PRO: At its heart it’s still a C-Class. Early-adopter point-of-difference

CON: Worth waiting for the EQ models to start filtering through? 

Ignore the manufacturer’s stated fuel-consumption figure of 2.4-litres/100km, though. This is exceptionally good (it would be exceptionally good for a tiny city car, let alone a sedan like this), but you’d have to be driving under some very specific — and favourable — conditions to achieve that. 

I recorded low sevens-per-100 during my couple of days with the car. 

When I collected the C 350e, the battery hadn’t been fully charged and I found myself with a full EV-only range of four or five kms. 

The great thing about city driving here though, is that — through a mix of battery charging through regenerative braking and coasting on the motorway — I managed to pump an extra 15km worth of EV-only range into the battery during my 20km journey home, without doing anything I wouldn’t normally do. Plug it in to top up the remainder and you’re set. 

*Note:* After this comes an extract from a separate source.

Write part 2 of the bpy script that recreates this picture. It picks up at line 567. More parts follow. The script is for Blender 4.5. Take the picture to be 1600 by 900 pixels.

The decision the early adopters among you will now have to make is, do you grab this competent, well-packaged plug-in C-Class, or wait to see what the new EQ sub-brand offers in terms of styling, range performance and price? 



Well it kind of gets slightly more complicated. The C 350e is only the first of several Mercedes-Benz PheV models we will see released in the coming months. 

The Mercdes-Benz GLE 500e and flagship Mercedes-Benz S 500e — both of which offer a 3.0-litre V6 petrol-electric hybrid mix — are set to follow the C-Class. 

None of these is an EQ cars, but end up as a sort of middle ground of hybrid technology for the brand. Still, with such good foundations, they hardly represent an engineering dead-end. 

But then, if you’re in the market for a plug-in hybrid SUV, what if the EQ model roll-out — of which nothing is known yet — begins with a compact city car? Or a statement-making sports coupe? Regardless, it’s a fair bet that the EQ line-up won’t number more than a couple of options here in New Zealand for another year or two. 

So all of a sudden, the C 350e and its cable-connected ilk seem like a pretty good bet.